The solution is also easy to see. The bill we introduce today is very short and very simple. It clarifies that the presence in this country of art under the Protection from Seizure Act does not create jurisdiction for a lawsuit under the Foreign Sovereign Immunities Act. It simply returns these two statutes to the harmony they were intended to have all along and to lift the cloud of doubt that has hung over the art exhibition process for the last several years.

I want to thank the Brigham Young University Museum of Art for bringing this issue to my attention. The BYU museum is the premier art museum in the Mountain West and the most attended university art museum in North America. BYU is the organizing institution for a major exhibition titled Beauty and Belief: Crossing Bridges with the Art of Islamic Cultures.
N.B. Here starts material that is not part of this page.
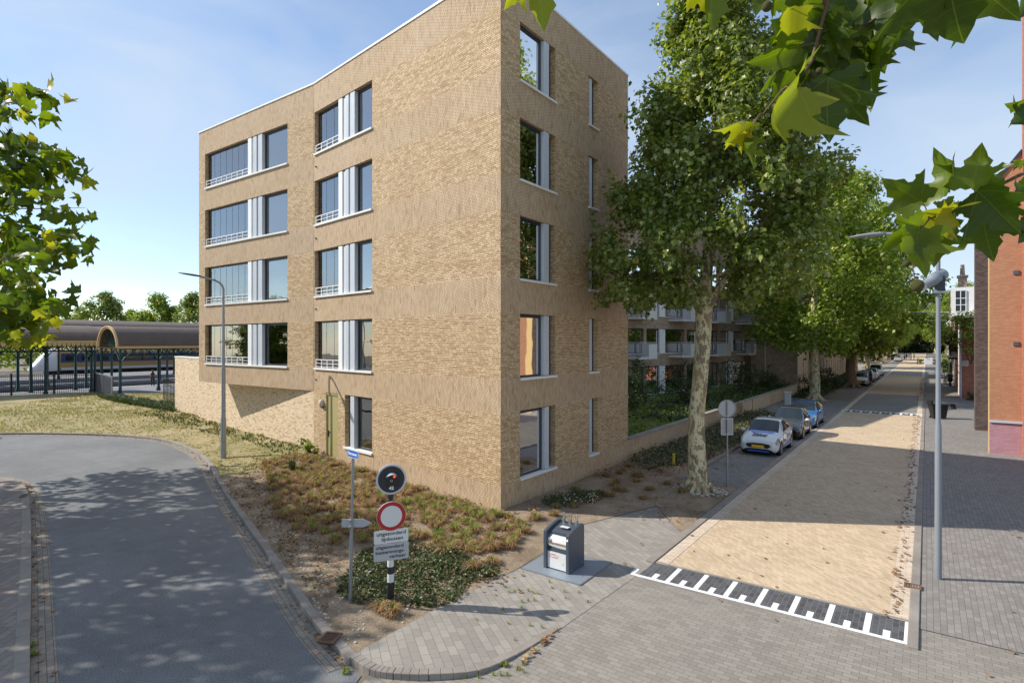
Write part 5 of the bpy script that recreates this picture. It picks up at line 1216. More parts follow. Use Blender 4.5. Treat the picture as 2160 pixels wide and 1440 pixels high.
# ---- traffic sign post
sb=at(824,11.2); nn=Vector((.913,-.408,0)).normalized(); xx=Vector((.408,.913,0)).normalized(); zg=bed_h(sb.x,sb.y)
nn=Vector((math.cos(rad(-33)),math.sin(rad(-33)),0)); xx=Vector((math.cos(rad(57)),math.sin(rad(57)),0))
tsn=rootb('traffic_sign_post',(sb.x,sb.y,0),'banded black and white post with red ringed sign, two text plates and round signal','traffic sign')
mb=MB(); bands=[(zg-.15,.44,0),(.44,.60,1),(.60,.74,0),(.74,.90,1),(.90,1.30,0)]
for a,b,m_ in bands: mb.tube([(0,0,a),(0,0,b)],[.066,.066],18,m_)
mb.tube([(0,0,1.3),(0,0,2.12)],[.045,.045],14,0); mb.tube([(0,0,2.06),(0,0,2.1),(0,0,2.14)],[.05,.065,.05],14,0); mb.build('post',[M['dark'],M['signwhite']],tsn)
mb=MB(); disc(mb,nn*.07+Vector((0,0,1.73)),nn,.28,.018,0); disc(mb,nn*.089+Vector((0,0,1.73)),nn,.276,.002,1); disc(mb,nn*.092+Vector((0,0,1.73)),nn,.205,.002,0); mb.build('round_sign',[M['signwhite'],M['signred']],tsn)
mb=MB(); disc(mb,nn*.05+Vector((0,0,2.44)),nn,.29,.03,0); disc(mb,nn*.081+Vector((0,0,2.44)),nn,.255,.003,1); sg=mb.build('signal_disc',[M['greypanel'],M['dark']],tsn)
mb=MB(); c=nn*.085+Vector((0,0,2.46)); 
plate(mb,nn*.085+Vector((0,0,2.44))+xx*.02,xx,nn,.28,.30,.006,0,.01); mb.build('signal_panel',M['black'],sg)
mb=MB()
for k in range(14):
    a=rad(15+150*k/14);a2=rad(15+150*(k+1)/14); f=lambda a,r,d:c+xx*(math.cos(a)*r)+Vector((0,0,math.sin(a)*r-.0))+nn*d
    mb.add([f(a,.115,0),f(a2,.115,0),f(a2,.10,.14*math.sin(a2)),f(a,.10,.14*math.sin(a))],[(0,1,2,3)],0,True)
    mb.add([f(a,.115,0),f(a2,.115,0),f(a2,.085,0),f(a,.085,0)],[(0,1,2,3)],0)
mb.build('signal_hood',M['greypanel'],sg)
mb=MB(); mb.tube([c+xx*.055+nn*.005+Vector((0,0,.03)),c+xx*.055+nn*.02+Vector((0,0,.03))],[.022,.018],14); mb.build('signal_lamp',M['redlamp'],sg)
mb=MB(); ring=[c+nn*.01+xx*(math.cos(a)*.02)+Vector((0,0,-.045+math.sin(a)*.02)) for a in [2*math.pi*k/14 for k in range(15)]]; mb.tube(ring,.004,6,cap=False); mb.build('small_ring',M['steel'],sg)
text('42',.085,M['letterw'],sg,frameM(nn*.094+Vector((0,0,2.272)),xx,nn),sx=1.1,bold=.003)
mb=MB(); plate(mb,nn*.072+Vector((0,0,1.345)),xx,nn,.66,.255); sp1=mb.build('text_plate',M['signwhite'],tsn)
mb=MB(); plate(mb,nn*.072+Vector((0,0,1.045)),xx,nn,.67,.325); sp2=mb.build('text_plate',M['signgrey'],tsn)
def lines(par,ls_,z0,dz,size,al,sx=1.08):
    for i,(s,x) in enumerate(ls_): text(s,size,M['letterk'],par,frameM(nn*.086+xx*x+Vector((0,0,z0-dz*i)),xx,nn),sx=sx,bold=.0015)
lines(sp1,[('uitgezonderd',0),('lijnbussen',.02)],1.40,.105,.095,'CENTER',1.12)
lines(sp2,[('uitgezonderd',-.03),('bestemmings-',-.02),('verkeer',.12)],1.145,.095,.09,'CENTER',1.12)
# ---- street name post
nb=at(738.5,11.08); zn=bed_h(nb.x,nb.y); nsp=rootb('street_name_post',(nb.x,nb.y,0),'thin galvanised post with a blue street name sign and a grey arrow board','street sign')
tilt=Vector((.055,.03,0)); mb=MB(); mb.tube([(0,0,zn-.1),tilt*.5+Vector((0,0,1.5))],[.034,.033],12); mb.tube([tilt*.5+Vector((0,0,1.5)),tilt+Vector((0,0,2.86))],[.026,.026],12); mb.build('post',M['galv'],nsp)
xs=Vector((math.cos(rad(-11.6)),math.sin(rad(-11.6)),0)); nS=Vector((xs.y,-xs.x,0)); 
cS=tilt+Vector((0,0,2.945)); mb=MB(); plate(mb,cS+xs*.02,xs,nS,.43,.155,.02,0,.02); plate(mb,cS+xs*.02+nS*.021,xs,nS,.405,.13,.002,1,.015); nm=mb.build('name_sign',[M['signwhite'],M['signblue']],nsp)
text('Perronweg',.085,M['letterw'],nm,frameM(cS+xs*.02+nS*.024,xs,nS),sx=.92,bold=.0018)
fr_=camoff(1,0); nf=camoff(0,-1)
mb=MB(); cA=tilt*.55+Vector((0,0,1.60)); mb.prism([(-.205,-.078),(.22,-.078),(.375,0),(.22,.078),(-.205,.078)],0,.012,0,frameM(cA-nf*.045,camoff(1,.0),nf)); mb.build('arrow_board',M['signgrey'],nsp)
mb=MB()
for z in(1.54,1.665): mb.box(-.045,.045,-.045,.045,z,z+.02)
mb.build('clamp',M['galv'],nsp)
# ---- sign seen from behind by the parking bay
pb=at(1534,20.1); sn=rootb('parking_sign_post',(pb.x,pb.y,0),'round and rectangular traffic signs seen from behind on a grey post by the parking bay','traffic sign')
nb_=camoff(0,-1); mb=MB(); mb.tube([(0,0,-.1),(0,0,1.25)],[.038,.038],12); mb.tube([(0,0,1.25),(0,0,3.05)],[.027,.027],12); mb.build('post',M['galv'],sn)
mb=MB(); disc(mb,-nb_*.035+Vector((0,0,2.76)),-nb_,.30,.015,0); ring=[-nb_*.02+camoff(math.cos(a)*.295,0)+Vector((0,0,2.76+math.sin(a)*.295)) for a in [2*math.pi*k/40 for k in range(41)]]; mb.tube(ring,.014,6,0,cap=False); mb.build('round_sign_back',M['signgrey'],sn)
mb=MB(); plate(mb,-nb_*.035+Vector((0,0,2.13)),camoff(1,0),-nb_,.39,.56,.012,0,.02); mb.build('rectangular_sign_back',M['galv'],sn)
mb=MB()
for a,b in(((-.2,1.85),(.2,1.85)),((-.2,2.41),(.2,2.41)),((-.2,1.85),(-.2,2.41)),((.2,1.85),(.2,2.41))): mb.bar(camoff(a[0],.02)+Vector((0,0,a[1])),camoff(b[0],.02)+Vector((0,0,b[1])),.022,.022)
mb.build('sign_edge',M['signwhite'],sn)
for z in(1.87,2.39,2.5,3.0): mb=MB(); mb.box(-.045,.045,-.03,.045,z,z+.02); mb.build('clip',M['signwhite'],sn)
# ---- right lamp post with floodlight
lp=at(1979,12.34); lamp=rootb('street_lamp',(lp.x,lp.y,0),'tall grey lamp post with curved arm and a cylindrical spotlight near the plaza','street lamp','street lamps')
mb=MB(); mb.tube([(0,0,0),(0,0,3.3),(0,0,3.34),(0,0,7.1)],[.066,.062,.048,.040],18); 
pts=[(0,0,7.1)]+[(-.25*(1-math.cos(a)),0,7.1+.28*math.sin(a)) for a in [rad(k*11) for k in range(1,8)]]; e=Vector(pts[-1]); pts+= [tuple(e+Vector((-.45,0,.10))),tuple(e+Vector((-.75,0,.13)))]
mb.tube(pts,[.038]*len(pts),12); mb.build('pole',M['lampgrey'],lamp)
def lamphead(mb,p,dirv,L_=.75,w=.13,h=.05):
    p=Vector(p); dv=Vector(dirv).normalized(); sd=dv.cross(Vector((0,0,1))).normalized(); up=sd.cross(dv)
    prof=[(0,.35,.8),(.12,.6,1.0),(.35,1,1.1),(.7,1,.8),(.92,.6,.45),(1,.2,.2)]; rings=[]
    for t,a,b in prof:
        c=p+dv*L_*t; rings.append([c+sd*w*a*math.cos(q)+up*h*b*(math.sin(q) if math.sin(q)>0 else .5*math.sin(q)) for q in [2*math.pi*k/12 for k in range(12)]])
    vs=[q for r in rings for q in r]; fs=[(i*12+k,i*12+(k+1)%12,(i+1)*12+(k+1)%12,(i+1)*12+k) for i in range(5) for k in range(12)]+[tuple(range(12))[::-1],tuple(range(60,72))]; mb.add(vs,fs,0,True)
mb=MB(); lamphead(mb,Vector(pts[-1]),(-1,-.05,-.02),.72,.14,.06); mb.build('lamp_head',M['lampgrey'],lamp)
mb=MB(); a=camoff(.12,.02)+Vector((0,0,6.55)); b=camoff(-.42,-.12)+Vector((0,0,6.27)); mb.tube([a,a.lerp(b,.3),a.lerp(b,.31),a.lerp(b,.6),a.lerp(b,.62),b],[.12,.12,.13,.12,.10,.095],20,0); fl=mb.build('spotlight',M['lampgrey'],lamp)
mb=MB(); mb.box(-.06,.12,-.10,.10,6.18,6.5); mb.build('ballast_box',M['anth'],fl)
mb=MB(); mb.bar(camoff(-.14,-.02)+Vector((0,0,6.17)),camoff(.12,-.02)+Vector((0,0,6.17)),.09,.07); mb.build('bracket',M['greypanel'],lamp)
# ---- left lamp post
lp2=Vector((-24.45,12.8,0)); z2=bed_h(lp2.x,lp2.y); lamp2=rootb('street_lamp',lp2,'slim grey lamp post with a bent arm standing on the dry verge','street lamp','street lamps')
mb=MB(); mb.tube([(0,0,z2-.1),(0,0,1.75),(0,0,1.9),(0,0,3.9),(0,0,4.0),(.0,0,7.3)],[.115,.11,.085,.08,.06,.045],16)
ad=Vector((-.28,-.96,0)).normalized(); pts=[Vector((0,0,7.3))]+[ad*.5*(1-math.cos(a))+Vector((0,0,7.3+.42*math.sin(a))) for a in [rad(k*10) for k in range(1,9)]]; e=pts[-1]; pts+=[e+ad*.45+Vector((0,0,.10))]
mb.tube(pts,[.042]*len(pts),10); mb.build('pole',M['galv'],lamp2)
mb=MB(); lamphead(mb,pts[-1],ad+Vector((0,0,.12)),.85,.15,.05); mb.build('lamp_head',M['anth'],lamp2)
# a third lamp off to the left whose shadow falls across the bend
lp3=rootb('street_lamp',(-47,2.5,0),'grey lamp post outside the bend at the far left','street lamp','street lamps')
mb=MB(); mb.tube([(0,0,0),(0,0,7.3)],[.1,.05],12); mb.tube([(0,0,7.3),(.3,.2,7.7),(1.3,.5,7.8)],[.045,.045,.045],8); mb.build('pole',M['galv'],lp3); mb=MB(); lamphead(mb,(1.3,.5,7.8),(1,.4,.05)); mb.build('lamp_head',M['anth'],lp3)
# ---- drain grates
def grate(u,v,w,d,rz,lab,z):
    p=G(u,v,z); t=rootb('drain_grate',(p.x,p.y,z),lab,'drain cover','iron drain grates',rz); mb=MB(); mb.box(-w/2,w/2,-d/2,-d/2+.04,0,.03); mb.box(-w/2,w/2,d/2-.04,d/2,0,.03); mb.box(-w/2,-w/2+.04,-d/2+.04,d/2-.04,0,.03); mb.box(w/2-.04,w/2,-d/2+.04,d/2-.04,0,.03); mb.build('frame',M['rust'],t)
    mb=MB(); k=-w/2+.07
    while k<w/2-.05: mb.box(k,k+.022,-d/2+.04,d/2-.04,.0,.024); k+=.045
    mb.build('bars',M['rust'],t); mb=MB(); mb.box(-w/2+.03,w/2-.03,-d/2+.03,d/2-.03,-.03,-.004); mb.build('sump',M['black'],t)
grate(696,1346,.34,.30,rad(115),'rusty gully grate in the kerb at the tip of the sandy bed',.115)
grate(1925,1237,.30,.26,rad(0),'rusty square grate in the pavement beside the right kerb',.03)
grate(50,1046,.38,.16,rad(-25),'pale grate in the kerb corner of the left pavement',.105)
# ---- wheelie bin, marker post, utility pillar
wb=rootb('wheelie_bin',at(1979,38),'black wheelie bin with its lid hanging open beside the right kerb','bin',rz=rad(20)); wb.scale=(.85,.85,.88)
mb=MB(); vs=[(-.42,-.33,.1),(.42,-.33,.1),(.42,.33,.1),(-.42,.33,.1),(-.55,-.42,1.15),(.55,-.42,1.15),(.55,.42,1.05),(-.55,.42,1.05)]; mb.add(vs,[(0,1,2,3),(4,5,6,7),(0,1,5,4),(1,2,6,5),(2,3,7,6),(3,0,4,7)]); mb.box(-.6,.6,-.46,.46,1.04,1.1); mb.build('body',M['black'],wb,bevel=.03)
mb=MB(); mb.add([(.55,-.45,1.2),(.55,.45,1.2),(.95,.45,1.15),(.95,-.45,1.15),(1.05,-.45,.75),(1.05,.45,.75),(.6,.45,1.14),(.6,-.45,1.14),(.9,.4,1.06),(.9,-.4,1.06)],[(0,1,2,3),(3,2,5,4),(6,7,9,8),(8,9,4,5)]); mb.build('lid',M['black'],wb); mb=MB(); mb.box(-.62,-.5,-.45,.45,1.1,1.42); mb.build('lid_hood',M['black'],wb)
for x in(-.4,.4): 
    mb=MB(); mb.cyl((x-.04,.36,.1),(x+.04,.36,.1),.1,14); mb.build('wheel',M['black'],wb)
ms=rootb('marker_post',at(1421,23.4,bed_h(-9.5,25)),'small yellow marker post in the bed in front of the garden wall','marker post'); mb=MB(); mb.box(-.035,.035,-.035,.035,0,.42); mb.build('post',M['ypot'],ms); mb=MB(); mb.box(-.04,.04,-.04,.04,.42,.45); mb.build('cap',M['ypot'],ms)
up_=rootb('utility_pillar',at(1662,46.5),'grey utility pillar at the end of the garden wall','utility box'); mb=MB(); mb.box(-.22,.22,-.15,.15,0,1.0); mb.build('cabinet',M['greypanel'],up_,bevel=.02); mb=MB(); mb.box(-.26,.26,-.19,.19,1.0,1.06); mb.build('lid',M['signwhite'],up_)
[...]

This amazing event, which will be at BYU through September and is free to the public, includes art from a dozen foreign countries. As this project was in development, the museum director raised with me the need to clarify the law protecting art loaned for exhibition. Thankfully, the BYU exhibition was not hindered, but the Association of Art Museum Directors has documented that this is a problem elsewhere.

This is a problem that is easy to fix. It is not a partisan or an ideological issue. It is not a spending program. It involves neither regulations nor taxes. Each of our States has institutions that can benefit from this clarification. As my colleagues will see, we did put a caveat in the bill so that it will not apply to the ongoing efforts to identify and recover art and cultural objects seized by the Nazis during the World War II era.

Again, I want to applaud the BYU Museum of Art for its triumphant exhibition and for bringing this issue to my attention so that Americans can continue to enjoy this enriching and educational experience. I thank my colleague from California for introducing this bill, and for working to refine its language so that we can solve this specific problem. This short bill proves that good things can come in small packages and I hope the Senate will follow the House and quickly pass this bill.